Sem pressa, as narinas roubam do ar o cheiro que sobe da xícara; os lábios degustam, de instante em instante, o sabor marcante dessa iguaria; os olhos observam, pela janela das letras, as pessoas, as ruas, as horas, as casas, os casos, os sentimentos e todas as outras pequenas frações da vida cotidiana pintadas com letras. Os ouvidos parecem escutar as conversas despretensiosas na companhia sempre próxima e distante, de um velho amigo que, paradoxalmente, é também um ilustre desconhecido.
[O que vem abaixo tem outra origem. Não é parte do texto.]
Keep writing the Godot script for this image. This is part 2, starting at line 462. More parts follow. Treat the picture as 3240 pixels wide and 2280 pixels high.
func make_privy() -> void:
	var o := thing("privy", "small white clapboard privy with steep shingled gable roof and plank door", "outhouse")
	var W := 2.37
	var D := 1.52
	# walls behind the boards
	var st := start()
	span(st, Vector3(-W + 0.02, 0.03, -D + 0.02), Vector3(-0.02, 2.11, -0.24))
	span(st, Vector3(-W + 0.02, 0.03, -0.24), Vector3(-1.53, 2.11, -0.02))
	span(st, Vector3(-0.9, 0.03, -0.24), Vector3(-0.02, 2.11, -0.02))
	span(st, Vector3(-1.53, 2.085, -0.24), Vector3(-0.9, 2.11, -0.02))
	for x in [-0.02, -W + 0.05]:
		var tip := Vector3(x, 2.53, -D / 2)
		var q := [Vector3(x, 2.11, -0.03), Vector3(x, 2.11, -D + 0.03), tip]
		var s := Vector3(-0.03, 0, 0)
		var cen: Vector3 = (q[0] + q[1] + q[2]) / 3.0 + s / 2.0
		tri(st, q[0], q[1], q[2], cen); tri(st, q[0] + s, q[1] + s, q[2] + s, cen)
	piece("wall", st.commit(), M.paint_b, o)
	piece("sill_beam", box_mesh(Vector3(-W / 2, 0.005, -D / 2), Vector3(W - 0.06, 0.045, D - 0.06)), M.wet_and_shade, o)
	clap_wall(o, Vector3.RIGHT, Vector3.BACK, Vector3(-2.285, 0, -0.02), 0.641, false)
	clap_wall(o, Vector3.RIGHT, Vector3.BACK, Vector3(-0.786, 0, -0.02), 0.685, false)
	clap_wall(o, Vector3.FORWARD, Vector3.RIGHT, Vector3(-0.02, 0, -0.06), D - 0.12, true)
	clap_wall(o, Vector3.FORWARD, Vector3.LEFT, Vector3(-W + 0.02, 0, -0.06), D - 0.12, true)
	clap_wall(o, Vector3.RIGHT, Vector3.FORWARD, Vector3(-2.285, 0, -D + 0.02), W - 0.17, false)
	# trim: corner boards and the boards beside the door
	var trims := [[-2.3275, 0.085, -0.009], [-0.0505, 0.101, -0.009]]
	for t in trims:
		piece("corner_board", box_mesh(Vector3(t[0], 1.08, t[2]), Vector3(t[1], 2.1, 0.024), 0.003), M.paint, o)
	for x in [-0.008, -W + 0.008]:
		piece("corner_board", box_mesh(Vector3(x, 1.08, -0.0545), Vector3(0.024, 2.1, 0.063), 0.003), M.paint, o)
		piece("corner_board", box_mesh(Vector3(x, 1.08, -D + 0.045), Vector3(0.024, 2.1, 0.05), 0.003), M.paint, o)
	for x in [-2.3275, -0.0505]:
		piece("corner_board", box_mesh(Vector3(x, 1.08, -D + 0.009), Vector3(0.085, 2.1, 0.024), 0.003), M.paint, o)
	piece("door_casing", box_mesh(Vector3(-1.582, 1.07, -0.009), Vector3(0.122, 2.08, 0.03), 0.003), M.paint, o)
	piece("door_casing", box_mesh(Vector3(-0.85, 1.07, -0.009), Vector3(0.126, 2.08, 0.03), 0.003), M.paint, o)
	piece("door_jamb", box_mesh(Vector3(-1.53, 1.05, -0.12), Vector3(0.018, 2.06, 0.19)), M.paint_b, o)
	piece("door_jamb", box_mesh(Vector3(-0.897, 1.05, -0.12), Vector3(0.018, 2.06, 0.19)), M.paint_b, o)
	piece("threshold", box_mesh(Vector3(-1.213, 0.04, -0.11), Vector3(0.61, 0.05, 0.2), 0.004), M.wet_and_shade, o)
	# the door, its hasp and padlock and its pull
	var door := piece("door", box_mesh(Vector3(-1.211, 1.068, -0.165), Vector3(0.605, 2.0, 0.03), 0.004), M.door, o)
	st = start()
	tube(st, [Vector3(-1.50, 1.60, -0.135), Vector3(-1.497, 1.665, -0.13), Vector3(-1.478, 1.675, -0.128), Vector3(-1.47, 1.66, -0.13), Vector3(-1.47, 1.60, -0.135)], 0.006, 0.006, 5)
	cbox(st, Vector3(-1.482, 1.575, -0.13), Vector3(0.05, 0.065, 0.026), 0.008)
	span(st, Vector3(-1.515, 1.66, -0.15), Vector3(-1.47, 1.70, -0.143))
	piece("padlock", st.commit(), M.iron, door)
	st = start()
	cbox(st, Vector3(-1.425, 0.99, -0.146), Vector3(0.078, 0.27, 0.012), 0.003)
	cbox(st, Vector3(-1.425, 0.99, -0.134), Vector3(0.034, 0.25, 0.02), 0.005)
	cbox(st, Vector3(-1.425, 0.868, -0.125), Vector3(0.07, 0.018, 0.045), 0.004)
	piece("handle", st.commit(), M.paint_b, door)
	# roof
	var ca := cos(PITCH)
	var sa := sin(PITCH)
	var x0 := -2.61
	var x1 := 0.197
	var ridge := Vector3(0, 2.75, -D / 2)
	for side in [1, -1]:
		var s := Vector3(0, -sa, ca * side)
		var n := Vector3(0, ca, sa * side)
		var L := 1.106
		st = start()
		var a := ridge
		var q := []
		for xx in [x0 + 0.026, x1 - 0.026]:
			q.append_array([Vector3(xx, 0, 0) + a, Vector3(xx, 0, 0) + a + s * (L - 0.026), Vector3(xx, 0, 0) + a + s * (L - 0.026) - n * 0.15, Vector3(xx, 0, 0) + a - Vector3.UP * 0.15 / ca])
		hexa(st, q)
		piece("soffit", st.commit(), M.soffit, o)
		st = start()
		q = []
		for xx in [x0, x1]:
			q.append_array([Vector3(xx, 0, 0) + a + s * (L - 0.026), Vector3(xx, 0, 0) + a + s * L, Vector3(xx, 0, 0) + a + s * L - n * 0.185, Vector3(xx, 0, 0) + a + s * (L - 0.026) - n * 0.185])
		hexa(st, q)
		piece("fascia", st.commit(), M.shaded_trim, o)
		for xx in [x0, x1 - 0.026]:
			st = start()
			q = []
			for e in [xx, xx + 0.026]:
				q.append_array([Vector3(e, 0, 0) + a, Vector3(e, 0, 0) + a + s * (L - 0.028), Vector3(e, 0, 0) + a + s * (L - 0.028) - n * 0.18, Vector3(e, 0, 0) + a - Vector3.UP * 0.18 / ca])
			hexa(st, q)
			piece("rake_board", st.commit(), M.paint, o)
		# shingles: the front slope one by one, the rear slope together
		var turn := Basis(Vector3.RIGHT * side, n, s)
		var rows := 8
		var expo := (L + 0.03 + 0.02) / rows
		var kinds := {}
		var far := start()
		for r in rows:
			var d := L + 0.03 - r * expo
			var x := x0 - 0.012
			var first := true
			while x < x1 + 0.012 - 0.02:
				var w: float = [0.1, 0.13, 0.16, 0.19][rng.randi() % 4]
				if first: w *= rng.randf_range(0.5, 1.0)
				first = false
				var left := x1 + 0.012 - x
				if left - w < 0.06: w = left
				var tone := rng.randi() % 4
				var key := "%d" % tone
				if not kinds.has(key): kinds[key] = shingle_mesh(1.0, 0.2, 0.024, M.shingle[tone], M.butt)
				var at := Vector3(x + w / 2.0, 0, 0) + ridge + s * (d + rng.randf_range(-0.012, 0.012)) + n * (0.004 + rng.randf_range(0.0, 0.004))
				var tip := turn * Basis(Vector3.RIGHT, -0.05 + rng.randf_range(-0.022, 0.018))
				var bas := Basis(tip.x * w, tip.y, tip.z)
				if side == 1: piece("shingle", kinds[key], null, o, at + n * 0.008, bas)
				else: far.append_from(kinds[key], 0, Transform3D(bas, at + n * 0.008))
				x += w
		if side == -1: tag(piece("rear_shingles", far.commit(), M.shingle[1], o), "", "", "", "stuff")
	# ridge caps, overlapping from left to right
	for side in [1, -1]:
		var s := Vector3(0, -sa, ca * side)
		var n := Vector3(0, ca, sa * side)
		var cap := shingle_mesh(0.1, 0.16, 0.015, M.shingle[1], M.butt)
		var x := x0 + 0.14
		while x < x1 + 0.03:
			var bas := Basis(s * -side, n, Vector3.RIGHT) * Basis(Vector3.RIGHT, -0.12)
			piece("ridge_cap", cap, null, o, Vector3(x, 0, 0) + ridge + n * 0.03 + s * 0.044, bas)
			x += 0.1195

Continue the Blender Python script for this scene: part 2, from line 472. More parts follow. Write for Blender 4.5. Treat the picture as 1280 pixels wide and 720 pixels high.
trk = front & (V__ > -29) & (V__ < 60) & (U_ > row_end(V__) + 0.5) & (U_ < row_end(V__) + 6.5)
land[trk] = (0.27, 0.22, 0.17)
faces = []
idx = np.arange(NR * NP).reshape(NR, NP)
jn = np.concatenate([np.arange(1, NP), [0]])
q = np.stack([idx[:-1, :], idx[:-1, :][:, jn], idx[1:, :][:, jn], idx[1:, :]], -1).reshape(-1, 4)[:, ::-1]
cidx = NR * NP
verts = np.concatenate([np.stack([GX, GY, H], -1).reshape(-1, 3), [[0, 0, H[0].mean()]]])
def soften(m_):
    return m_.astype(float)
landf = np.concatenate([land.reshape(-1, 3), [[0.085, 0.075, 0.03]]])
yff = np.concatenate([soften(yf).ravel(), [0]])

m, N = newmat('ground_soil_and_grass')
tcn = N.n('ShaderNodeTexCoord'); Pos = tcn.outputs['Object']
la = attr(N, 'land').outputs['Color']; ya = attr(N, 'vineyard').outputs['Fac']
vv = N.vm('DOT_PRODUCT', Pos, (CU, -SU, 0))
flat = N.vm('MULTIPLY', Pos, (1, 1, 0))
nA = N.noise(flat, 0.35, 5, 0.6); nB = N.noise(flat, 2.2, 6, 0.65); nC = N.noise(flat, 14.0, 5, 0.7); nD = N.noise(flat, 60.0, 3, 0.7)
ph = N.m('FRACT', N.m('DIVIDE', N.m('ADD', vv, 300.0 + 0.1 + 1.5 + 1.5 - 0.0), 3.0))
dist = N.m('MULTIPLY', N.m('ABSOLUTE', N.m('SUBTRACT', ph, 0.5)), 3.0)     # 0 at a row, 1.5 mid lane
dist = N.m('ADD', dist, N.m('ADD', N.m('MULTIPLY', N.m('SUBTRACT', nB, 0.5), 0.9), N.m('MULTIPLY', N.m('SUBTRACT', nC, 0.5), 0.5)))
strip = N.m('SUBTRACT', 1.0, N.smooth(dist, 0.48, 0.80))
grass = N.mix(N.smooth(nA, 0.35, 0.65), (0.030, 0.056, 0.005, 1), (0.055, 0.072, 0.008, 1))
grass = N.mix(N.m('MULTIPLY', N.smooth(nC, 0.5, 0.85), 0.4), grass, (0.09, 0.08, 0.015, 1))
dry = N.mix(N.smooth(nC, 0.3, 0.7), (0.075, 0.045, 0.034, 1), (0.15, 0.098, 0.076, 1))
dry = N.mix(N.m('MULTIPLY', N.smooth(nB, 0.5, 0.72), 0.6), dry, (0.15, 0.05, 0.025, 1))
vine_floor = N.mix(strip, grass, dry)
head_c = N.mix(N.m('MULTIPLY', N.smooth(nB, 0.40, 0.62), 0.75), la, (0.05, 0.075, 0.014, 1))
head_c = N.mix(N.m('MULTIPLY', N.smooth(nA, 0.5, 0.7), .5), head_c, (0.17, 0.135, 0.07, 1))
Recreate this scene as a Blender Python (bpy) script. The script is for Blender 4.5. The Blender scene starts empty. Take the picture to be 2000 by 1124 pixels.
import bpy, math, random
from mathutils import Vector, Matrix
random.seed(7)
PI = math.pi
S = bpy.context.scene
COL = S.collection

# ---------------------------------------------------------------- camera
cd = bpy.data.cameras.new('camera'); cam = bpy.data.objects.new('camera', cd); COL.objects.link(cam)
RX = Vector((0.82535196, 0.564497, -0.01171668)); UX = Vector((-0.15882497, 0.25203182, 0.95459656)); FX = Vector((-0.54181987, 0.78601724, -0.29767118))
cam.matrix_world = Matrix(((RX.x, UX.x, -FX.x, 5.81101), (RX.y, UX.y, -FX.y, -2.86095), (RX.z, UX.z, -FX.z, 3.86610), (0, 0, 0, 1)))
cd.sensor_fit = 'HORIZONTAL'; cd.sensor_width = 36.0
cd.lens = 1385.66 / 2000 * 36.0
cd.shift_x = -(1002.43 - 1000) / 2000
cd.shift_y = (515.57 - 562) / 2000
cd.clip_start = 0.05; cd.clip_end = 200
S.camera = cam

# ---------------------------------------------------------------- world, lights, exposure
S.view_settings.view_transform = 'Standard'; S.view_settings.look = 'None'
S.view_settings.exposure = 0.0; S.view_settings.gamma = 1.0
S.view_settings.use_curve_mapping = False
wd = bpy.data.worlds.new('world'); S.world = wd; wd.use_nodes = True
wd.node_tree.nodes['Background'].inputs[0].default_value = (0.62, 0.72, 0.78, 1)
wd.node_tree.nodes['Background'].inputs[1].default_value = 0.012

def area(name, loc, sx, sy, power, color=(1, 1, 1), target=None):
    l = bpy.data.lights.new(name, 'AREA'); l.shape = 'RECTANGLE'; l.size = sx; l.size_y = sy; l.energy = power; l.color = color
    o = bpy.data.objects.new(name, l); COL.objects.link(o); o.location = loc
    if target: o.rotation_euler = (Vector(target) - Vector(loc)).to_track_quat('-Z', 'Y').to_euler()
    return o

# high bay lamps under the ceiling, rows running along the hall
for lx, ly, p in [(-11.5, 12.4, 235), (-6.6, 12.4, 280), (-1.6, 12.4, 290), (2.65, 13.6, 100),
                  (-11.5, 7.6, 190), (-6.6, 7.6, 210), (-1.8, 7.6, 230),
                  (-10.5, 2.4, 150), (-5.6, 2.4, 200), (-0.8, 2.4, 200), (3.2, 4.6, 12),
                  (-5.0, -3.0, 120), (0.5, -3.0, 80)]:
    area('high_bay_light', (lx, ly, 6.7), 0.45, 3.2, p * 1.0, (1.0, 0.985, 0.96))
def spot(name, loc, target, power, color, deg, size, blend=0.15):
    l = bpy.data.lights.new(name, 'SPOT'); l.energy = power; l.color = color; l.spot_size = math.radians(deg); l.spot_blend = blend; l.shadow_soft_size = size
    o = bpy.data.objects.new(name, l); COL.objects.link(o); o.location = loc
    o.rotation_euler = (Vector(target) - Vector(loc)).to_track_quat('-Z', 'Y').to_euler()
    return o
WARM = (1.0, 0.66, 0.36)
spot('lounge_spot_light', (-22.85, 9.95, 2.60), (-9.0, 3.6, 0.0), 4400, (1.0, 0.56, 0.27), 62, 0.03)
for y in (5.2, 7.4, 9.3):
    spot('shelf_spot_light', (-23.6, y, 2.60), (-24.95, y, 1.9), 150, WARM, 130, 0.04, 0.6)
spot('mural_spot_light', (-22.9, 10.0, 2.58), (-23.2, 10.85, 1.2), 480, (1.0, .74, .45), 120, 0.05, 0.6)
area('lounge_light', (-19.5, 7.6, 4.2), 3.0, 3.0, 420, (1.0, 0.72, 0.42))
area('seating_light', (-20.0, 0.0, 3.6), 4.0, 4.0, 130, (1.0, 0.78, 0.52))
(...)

Quem senta numa poltrona para ler uma crônica não pode ser consumido pela preocupação com a veracidade dos fatos, com a exata localização geopolítica, com a vírgula inconveniente ou ausente. Porque isso esfria o café, rouba-lhe o gosto, relega a um segundo plano o seu aroma; expulsa o amigo desconhecido, que se vai, levando consigo as imagens, as pessoas que conhece, as ruas, as horas, as casas, os casos, os sentimentos. E assim, a poltrona vira “banco”, o leitor vira um analfabeto solitário, cercado de livros, cheios de letras, mas que não lhe dizem nada, porque não sabe mais vê-las ou ouvi-las. E seus olhos, vazios, adormecem! E junto com eles, a cultura literária.
Crato, 29/07/2016.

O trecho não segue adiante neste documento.